Back in the late 1920s, local and federal law enforcement officials struggled with how to put gangster Al Capone behind bars. They were having trouble linking Capone with the murders and shakedowns he was clearly a part of. So they became creative: in 1931, they decided to charge him with evasion of income taxes. It worked, and the courts put him away until he died in 1947.

I couldn’t help thinking about Al Capone as I spent the day trying to keep track of the investigators from Michigan, Indiana, and the federal government going through headscratching and double headscratching in their determination to penalize the Family Farms Cooperative over its distribution to members of raw milk.
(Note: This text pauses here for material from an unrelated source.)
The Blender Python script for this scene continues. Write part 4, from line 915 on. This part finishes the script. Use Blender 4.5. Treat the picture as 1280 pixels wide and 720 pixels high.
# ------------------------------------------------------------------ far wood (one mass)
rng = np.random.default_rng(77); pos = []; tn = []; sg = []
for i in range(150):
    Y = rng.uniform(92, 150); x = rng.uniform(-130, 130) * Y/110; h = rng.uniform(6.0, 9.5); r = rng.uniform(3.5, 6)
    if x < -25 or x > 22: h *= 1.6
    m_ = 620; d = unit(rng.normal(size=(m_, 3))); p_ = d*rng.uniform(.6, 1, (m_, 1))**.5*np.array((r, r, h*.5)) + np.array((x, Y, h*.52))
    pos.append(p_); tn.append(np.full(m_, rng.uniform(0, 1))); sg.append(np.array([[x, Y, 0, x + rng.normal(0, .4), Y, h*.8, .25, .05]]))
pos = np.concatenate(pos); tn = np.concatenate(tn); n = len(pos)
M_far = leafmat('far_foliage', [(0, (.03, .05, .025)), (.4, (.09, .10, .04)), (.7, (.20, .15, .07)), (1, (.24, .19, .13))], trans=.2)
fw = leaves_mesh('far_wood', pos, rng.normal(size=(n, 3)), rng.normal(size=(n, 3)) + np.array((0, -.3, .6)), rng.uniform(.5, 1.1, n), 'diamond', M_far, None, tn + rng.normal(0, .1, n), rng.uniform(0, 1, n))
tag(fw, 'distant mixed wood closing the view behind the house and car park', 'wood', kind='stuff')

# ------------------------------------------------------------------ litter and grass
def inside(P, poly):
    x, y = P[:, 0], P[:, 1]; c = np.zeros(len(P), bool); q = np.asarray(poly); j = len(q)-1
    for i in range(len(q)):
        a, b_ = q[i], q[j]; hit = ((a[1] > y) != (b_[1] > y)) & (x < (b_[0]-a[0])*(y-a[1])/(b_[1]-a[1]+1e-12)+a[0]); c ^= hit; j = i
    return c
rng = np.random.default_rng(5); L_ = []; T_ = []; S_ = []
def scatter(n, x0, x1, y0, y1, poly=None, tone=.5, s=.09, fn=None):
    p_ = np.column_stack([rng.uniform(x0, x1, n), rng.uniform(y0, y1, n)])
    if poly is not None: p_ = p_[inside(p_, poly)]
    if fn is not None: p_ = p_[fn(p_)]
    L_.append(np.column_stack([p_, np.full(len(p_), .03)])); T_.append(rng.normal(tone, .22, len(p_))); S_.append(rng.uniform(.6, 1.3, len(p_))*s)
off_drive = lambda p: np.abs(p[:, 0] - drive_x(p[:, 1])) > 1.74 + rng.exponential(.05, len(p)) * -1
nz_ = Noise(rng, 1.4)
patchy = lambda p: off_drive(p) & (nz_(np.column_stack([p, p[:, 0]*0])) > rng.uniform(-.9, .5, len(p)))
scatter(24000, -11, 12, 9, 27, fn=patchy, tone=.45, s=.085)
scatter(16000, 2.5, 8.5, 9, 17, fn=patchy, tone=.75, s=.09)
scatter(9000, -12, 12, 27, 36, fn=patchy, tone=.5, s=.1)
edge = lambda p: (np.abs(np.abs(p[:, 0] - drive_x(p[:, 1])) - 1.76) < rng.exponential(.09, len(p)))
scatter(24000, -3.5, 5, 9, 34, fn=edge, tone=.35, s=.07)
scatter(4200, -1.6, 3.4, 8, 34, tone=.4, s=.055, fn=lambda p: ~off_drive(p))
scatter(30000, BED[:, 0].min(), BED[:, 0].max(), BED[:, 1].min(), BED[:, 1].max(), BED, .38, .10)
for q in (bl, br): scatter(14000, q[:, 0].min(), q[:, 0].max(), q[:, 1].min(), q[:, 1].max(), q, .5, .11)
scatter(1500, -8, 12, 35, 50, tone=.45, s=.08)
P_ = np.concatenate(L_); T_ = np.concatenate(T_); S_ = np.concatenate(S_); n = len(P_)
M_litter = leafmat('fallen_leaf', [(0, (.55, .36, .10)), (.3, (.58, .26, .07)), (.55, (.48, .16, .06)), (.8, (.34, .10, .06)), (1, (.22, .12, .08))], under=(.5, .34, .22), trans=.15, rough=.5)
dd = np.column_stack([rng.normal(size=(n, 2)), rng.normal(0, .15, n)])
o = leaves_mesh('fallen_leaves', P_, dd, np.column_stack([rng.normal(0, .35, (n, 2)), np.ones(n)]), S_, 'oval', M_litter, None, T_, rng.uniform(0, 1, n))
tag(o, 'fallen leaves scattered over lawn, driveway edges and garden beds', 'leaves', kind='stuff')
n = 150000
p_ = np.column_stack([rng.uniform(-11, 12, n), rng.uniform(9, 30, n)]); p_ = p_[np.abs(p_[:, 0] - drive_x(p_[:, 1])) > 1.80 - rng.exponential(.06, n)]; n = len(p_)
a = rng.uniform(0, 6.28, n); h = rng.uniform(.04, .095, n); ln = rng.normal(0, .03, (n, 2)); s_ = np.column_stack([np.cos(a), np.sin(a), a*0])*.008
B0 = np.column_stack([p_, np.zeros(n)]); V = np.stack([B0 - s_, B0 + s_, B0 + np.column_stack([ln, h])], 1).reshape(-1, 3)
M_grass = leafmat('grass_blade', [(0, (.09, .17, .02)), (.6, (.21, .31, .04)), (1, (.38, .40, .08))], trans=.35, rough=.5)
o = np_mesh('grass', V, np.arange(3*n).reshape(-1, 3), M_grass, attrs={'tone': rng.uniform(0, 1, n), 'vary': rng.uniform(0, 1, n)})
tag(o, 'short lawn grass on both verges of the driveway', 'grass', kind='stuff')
Possibly because of their frustration in applying state laws, the bureaucrats are now making like Eliot Ness, the lead federal investigator in the Al Capone case, and exploring a federal case against the co-op.

Inspectors from the federal Food and Drug Administration (FDA) have taken the lead in the ongoing investigation of the co-op, which has shifted to northern Indiana, and the dairy owned by an Amish farmer there, who has asked not to be identified. Twice, FDA inspectors have visited the farm, most recently yesterday, when they presented the farmer with two affidavits that had him acknowledging he bottled unpasteurized milk and sent it to a Michigan cooperative, along with a copy of a federal law that prohibits the sale of unpasteurized milk in interstate commerce. He refused to sign the affidavits in the presence of the inspectors. They discussed the interstate commerce issue with him. An FDA spokesperson refused comment to me, saying the agency won’t discuss an ongoing investigation.

The FDA inspectors were accompanied by an inspector from the Indiana State Board of Animal Health. A spokesperson for the Indiana agency said her agency and the FDA were "communicating back and forth with Michigan" authorities.

Peter Kennedy, a lawyer with the Weston A. Price Foundation, who is representing the co-op, said he expects the FDA to issue "a cease and desist order" prohibiting the Indiana farmer from sending his raw milk to Michigan. He said that, in the FDA’s view, "even shipping to leaseholders is commerce." The co-op members aren’t technically purchasing raw milk, but rather receiving it as part of their lease arrangement, with their payment applied to boarding expenses of the cows.

Interestingly, the FDA last year went after Organic Pastures Dairy Co., the Fresno, CA, raw milk dairy shut for more than two weeks in September and October in an E.coli scare,  under the same interstate commerce pretext, sending it a warning letter. Organic Pastures got around the edict by labeling all its raw milk for sale outside California as pet food, since government officials who are determined to protect us from raw milk seem not to care if people consume pet food. Kennedy said the pet food option is one way around possible FDA interference by the co-op.